Three Islamic federations have agreed to sign the French government’s proposed “Charter of Principles of Islam of France” after resisting signing the document for at least a year.
The Turkish federations of the Coordination Committee of Turkish Muslims of France (CCMTF), Millî Görüs, and the Faith and Practice movement released a joint statement this week saying they would sign the document, which aims to get the groups to renounce political Islam and end foreign interference in French Muslim life.
The groups agreed to sign the charter after French Interior Minister Gérald Darmanin announced earlier in the month that the French Council of Muslim Worship (CFCM) was “dead” following a breakdown of dialogue between the CFCM and the French government, BFMTV reports.

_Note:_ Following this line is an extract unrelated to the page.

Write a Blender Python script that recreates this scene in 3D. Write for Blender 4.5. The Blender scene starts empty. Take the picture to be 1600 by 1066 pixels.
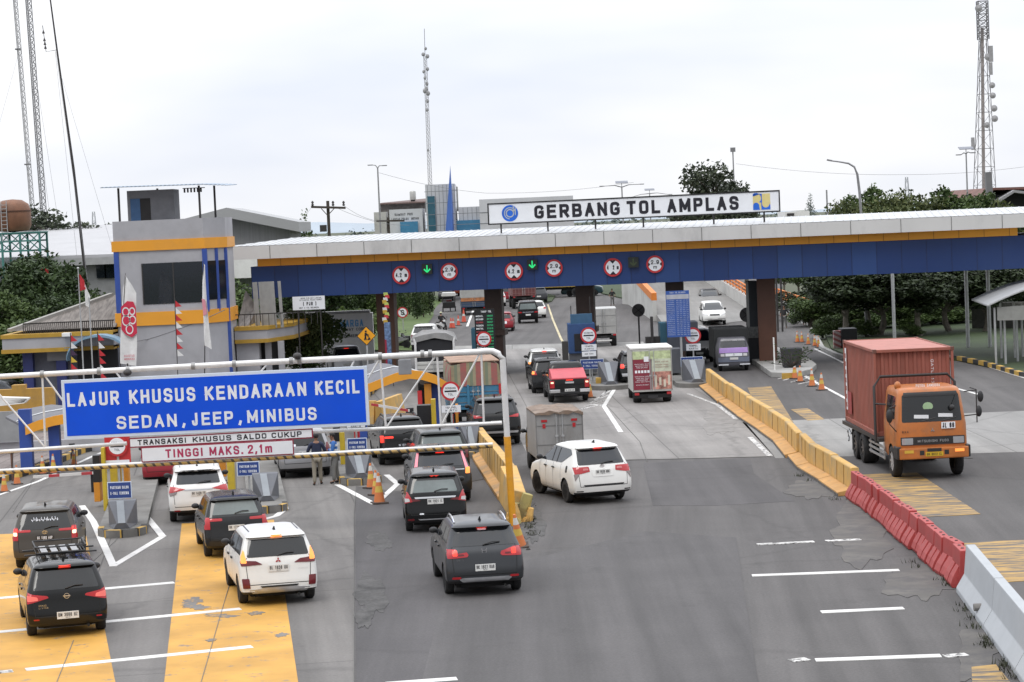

“Today the CFCM, that is to say, the representation of consular Islam – Moroccans, Algerians – is dead. The CFCM, for the public authorities, for the French Republic, no longer exists, is no longer the interlocutor of the Republic,” Darmanin said.
Last November the CFCM had been given two weeks by the government of President Emmanuel Macron to agree to sign the values charter, with the French president telling the groups, “There will be those who sign and those who will not sign. We’ll learn from it. Either you are with the Republic or you are not with the Republic.”
While several groups eventually agreed to sign the charter, the CCMTF, Millî Görüş and Faith and Practice all stated in February that they would reject signing and outlined their own proposed amendments and issues with the document, such as rejecting terms like “Islam of France.”
“The different religious conceptions that would arise from it would then be considered as different religions. Thus, the concept of ‘Islam of France’, inducing a distinction from Islam at the national level, would not be a valid denomination,” the three groups said at the time.
The groups had also questioned the term “political Islam” saying, “Some definitions have been put forward, but they are extremely problematic, sometimes criminalising religious practices that are part of the common foundation of Islam and which are guaranteed by the Constitution.”
The values charter is part of President Macron’s long term goals to reform Islam in France, something President Macron has spoken about since at least 2018 when he vowed to reform major Islamic bodies as well as the training of imams in France.
Following the beheading of teacher Samuel Paty last year by a Chechen refugee, the French government has moved to crack down on radical mosques, closing several mosques over the last year and investigating dozens of others.